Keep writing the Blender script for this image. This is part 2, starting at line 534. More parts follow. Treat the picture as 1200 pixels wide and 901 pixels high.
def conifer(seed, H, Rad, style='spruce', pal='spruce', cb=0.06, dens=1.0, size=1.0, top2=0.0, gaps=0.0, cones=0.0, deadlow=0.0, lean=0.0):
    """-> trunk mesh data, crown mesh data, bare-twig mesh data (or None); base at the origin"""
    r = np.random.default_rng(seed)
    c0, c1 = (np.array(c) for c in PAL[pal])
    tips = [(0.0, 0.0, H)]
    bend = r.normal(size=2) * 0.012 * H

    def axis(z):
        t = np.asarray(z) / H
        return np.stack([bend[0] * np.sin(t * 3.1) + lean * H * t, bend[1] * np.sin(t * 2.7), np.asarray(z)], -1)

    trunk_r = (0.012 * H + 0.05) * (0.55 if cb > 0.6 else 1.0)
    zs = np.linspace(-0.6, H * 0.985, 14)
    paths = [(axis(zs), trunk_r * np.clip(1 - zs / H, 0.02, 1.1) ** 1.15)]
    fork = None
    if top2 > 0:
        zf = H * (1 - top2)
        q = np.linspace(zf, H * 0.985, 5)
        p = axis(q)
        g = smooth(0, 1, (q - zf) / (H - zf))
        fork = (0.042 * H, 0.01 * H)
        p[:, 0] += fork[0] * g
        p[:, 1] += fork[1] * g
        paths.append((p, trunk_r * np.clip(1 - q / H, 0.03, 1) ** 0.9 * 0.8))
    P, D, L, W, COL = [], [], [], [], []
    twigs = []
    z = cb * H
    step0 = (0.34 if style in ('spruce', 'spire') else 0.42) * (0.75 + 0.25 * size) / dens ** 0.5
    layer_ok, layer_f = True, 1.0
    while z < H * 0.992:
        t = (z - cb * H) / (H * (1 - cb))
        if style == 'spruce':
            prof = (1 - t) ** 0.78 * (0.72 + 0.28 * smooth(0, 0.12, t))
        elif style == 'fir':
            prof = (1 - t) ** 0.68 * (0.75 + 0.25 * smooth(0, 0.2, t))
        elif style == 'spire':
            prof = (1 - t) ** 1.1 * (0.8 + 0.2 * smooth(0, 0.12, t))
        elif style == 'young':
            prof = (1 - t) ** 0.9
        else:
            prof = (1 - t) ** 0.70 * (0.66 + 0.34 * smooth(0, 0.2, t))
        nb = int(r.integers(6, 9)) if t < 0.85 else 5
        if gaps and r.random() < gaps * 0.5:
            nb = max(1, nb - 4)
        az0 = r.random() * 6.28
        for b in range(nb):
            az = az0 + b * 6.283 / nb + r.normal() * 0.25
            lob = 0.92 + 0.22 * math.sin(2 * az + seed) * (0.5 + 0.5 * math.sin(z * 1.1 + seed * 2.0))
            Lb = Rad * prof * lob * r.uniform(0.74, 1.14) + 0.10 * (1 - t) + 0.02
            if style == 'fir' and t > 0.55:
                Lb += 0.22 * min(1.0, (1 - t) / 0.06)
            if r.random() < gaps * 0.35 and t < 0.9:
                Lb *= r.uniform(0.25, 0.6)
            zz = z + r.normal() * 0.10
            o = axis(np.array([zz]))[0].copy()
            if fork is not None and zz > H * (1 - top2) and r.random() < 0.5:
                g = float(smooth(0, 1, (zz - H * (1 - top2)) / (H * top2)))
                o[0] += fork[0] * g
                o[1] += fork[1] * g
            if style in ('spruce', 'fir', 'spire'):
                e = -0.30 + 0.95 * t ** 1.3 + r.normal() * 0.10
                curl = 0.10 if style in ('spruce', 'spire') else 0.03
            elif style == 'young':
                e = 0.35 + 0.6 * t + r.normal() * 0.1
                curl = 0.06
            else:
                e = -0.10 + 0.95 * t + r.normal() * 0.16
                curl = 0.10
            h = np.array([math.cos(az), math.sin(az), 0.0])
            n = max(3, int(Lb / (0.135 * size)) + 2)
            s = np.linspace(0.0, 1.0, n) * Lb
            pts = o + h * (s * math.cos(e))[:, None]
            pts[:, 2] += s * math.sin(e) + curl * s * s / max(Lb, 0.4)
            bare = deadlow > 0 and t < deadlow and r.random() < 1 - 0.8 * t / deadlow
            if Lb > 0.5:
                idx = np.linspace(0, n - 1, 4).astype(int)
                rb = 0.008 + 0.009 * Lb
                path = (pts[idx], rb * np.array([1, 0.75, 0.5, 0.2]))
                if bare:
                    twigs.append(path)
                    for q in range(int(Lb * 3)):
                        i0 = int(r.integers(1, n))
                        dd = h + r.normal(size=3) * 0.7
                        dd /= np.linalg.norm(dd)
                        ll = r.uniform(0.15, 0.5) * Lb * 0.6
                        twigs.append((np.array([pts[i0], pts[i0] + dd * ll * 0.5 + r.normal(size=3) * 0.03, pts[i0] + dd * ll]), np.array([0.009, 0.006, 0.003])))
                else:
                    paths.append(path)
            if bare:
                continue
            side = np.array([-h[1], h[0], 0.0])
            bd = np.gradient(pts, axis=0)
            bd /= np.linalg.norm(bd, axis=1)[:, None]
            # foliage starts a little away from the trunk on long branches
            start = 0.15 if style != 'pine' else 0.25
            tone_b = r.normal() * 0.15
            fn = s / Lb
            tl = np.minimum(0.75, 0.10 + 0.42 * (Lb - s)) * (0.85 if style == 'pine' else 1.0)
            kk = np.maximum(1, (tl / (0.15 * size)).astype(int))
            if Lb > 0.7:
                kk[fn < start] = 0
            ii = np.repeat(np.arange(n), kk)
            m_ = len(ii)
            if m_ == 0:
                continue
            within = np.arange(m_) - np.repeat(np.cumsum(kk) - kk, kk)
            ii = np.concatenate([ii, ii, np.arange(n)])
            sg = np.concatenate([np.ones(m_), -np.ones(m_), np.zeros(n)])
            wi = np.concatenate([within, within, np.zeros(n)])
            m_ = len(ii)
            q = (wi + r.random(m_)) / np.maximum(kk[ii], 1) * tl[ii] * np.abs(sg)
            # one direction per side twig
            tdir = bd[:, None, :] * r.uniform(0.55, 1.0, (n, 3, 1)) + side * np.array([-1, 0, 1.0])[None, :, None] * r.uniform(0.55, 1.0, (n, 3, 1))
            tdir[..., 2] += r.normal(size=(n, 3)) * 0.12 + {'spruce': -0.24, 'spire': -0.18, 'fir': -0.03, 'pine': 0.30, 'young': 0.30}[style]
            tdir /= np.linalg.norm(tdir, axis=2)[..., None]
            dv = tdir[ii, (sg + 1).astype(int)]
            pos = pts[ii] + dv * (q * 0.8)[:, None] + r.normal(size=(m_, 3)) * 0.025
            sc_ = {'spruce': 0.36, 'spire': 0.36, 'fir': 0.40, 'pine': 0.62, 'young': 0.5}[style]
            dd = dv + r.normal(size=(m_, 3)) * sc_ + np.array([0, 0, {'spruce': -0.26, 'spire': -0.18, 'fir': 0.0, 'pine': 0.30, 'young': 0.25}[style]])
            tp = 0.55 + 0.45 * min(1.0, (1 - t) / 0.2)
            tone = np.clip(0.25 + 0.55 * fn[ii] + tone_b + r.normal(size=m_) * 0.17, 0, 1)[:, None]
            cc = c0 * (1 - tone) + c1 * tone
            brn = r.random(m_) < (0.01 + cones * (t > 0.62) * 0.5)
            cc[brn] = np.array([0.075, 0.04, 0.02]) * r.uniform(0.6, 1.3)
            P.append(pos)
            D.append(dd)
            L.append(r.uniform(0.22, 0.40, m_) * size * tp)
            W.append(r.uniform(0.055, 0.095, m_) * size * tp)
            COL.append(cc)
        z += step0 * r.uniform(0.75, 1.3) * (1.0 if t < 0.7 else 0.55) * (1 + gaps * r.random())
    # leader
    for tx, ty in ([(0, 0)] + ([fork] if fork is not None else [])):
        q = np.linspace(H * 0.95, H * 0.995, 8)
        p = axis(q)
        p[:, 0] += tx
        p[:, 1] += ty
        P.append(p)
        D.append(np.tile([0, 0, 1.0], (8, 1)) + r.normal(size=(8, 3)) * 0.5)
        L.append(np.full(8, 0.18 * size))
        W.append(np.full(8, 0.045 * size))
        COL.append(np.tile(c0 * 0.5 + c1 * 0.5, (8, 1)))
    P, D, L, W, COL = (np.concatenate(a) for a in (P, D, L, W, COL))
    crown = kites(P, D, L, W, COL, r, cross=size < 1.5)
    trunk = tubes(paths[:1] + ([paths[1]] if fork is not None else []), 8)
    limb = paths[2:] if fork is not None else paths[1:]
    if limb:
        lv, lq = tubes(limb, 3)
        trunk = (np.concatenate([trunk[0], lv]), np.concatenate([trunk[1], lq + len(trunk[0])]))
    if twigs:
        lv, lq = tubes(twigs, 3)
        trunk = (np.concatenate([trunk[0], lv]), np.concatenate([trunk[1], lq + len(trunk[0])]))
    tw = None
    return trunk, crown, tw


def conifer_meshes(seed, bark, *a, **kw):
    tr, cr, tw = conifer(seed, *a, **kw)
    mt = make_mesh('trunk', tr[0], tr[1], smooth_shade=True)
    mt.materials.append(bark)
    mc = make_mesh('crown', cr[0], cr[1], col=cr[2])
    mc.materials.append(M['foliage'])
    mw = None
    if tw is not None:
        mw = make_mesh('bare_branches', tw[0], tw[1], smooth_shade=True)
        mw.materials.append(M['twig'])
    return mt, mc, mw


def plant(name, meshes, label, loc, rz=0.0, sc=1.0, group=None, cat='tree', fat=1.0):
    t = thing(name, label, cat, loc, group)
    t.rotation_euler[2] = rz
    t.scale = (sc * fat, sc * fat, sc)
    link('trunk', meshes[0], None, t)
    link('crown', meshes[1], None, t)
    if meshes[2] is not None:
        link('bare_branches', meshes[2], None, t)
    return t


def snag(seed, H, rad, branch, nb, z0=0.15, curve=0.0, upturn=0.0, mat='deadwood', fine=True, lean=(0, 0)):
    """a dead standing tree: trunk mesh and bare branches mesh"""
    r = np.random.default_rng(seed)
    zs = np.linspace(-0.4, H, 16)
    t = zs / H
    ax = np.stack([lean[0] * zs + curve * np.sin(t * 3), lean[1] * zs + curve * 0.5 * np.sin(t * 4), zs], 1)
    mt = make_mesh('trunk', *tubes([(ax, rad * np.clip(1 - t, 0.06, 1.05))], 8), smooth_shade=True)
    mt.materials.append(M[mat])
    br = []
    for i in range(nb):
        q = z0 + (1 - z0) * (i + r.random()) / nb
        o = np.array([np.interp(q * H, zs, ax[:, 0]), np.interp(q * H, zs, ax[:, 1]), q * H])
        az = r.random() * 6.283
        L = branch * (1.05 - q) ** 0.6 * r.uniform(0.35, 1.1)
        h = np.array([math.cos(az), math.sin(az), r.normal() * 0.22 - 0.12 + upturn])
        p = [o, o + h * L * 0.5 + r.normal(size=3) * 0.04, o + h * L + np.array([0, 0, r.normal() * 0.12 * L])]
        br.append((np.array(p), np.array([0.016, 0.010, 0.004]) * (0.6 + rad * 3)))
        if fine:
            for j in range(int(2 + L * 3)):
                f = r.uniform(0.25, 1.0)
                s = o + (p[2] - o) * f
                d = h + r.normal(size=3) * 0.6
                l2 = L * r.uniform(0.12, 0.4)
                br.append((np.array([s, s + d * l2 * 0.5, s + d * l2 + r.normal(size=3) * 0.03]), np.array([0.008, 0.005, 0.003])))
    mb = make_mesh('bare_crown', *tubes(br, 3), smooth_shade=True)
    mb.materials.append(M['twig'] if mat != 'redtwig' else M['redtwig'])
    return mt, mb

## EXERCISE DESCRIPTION
Copy every line in the listing above where the string "clip" turns up.

## SOLUTION FOR THIS EXERCISE
    paths = [(axis(zs), trunk_r * np.clip(1 - zs / H, 0.02, 1.1) ** 1.15)]
        paths.append((p, trunk_r * np.clip(1 - q / H, 0.03, 1) ** 0.9 * 0.8))
            tone = np.clip(0.25 + 0.55 * fn[ii] + tone_b + r.normal(size=m_) * 0.17, 0, 1)[:, None]
    mt = make_mesh('trunk', *tubes([(ax, rad * np.clip(1 - t, 0.06, 1.05))], 8), smooth_shade=True)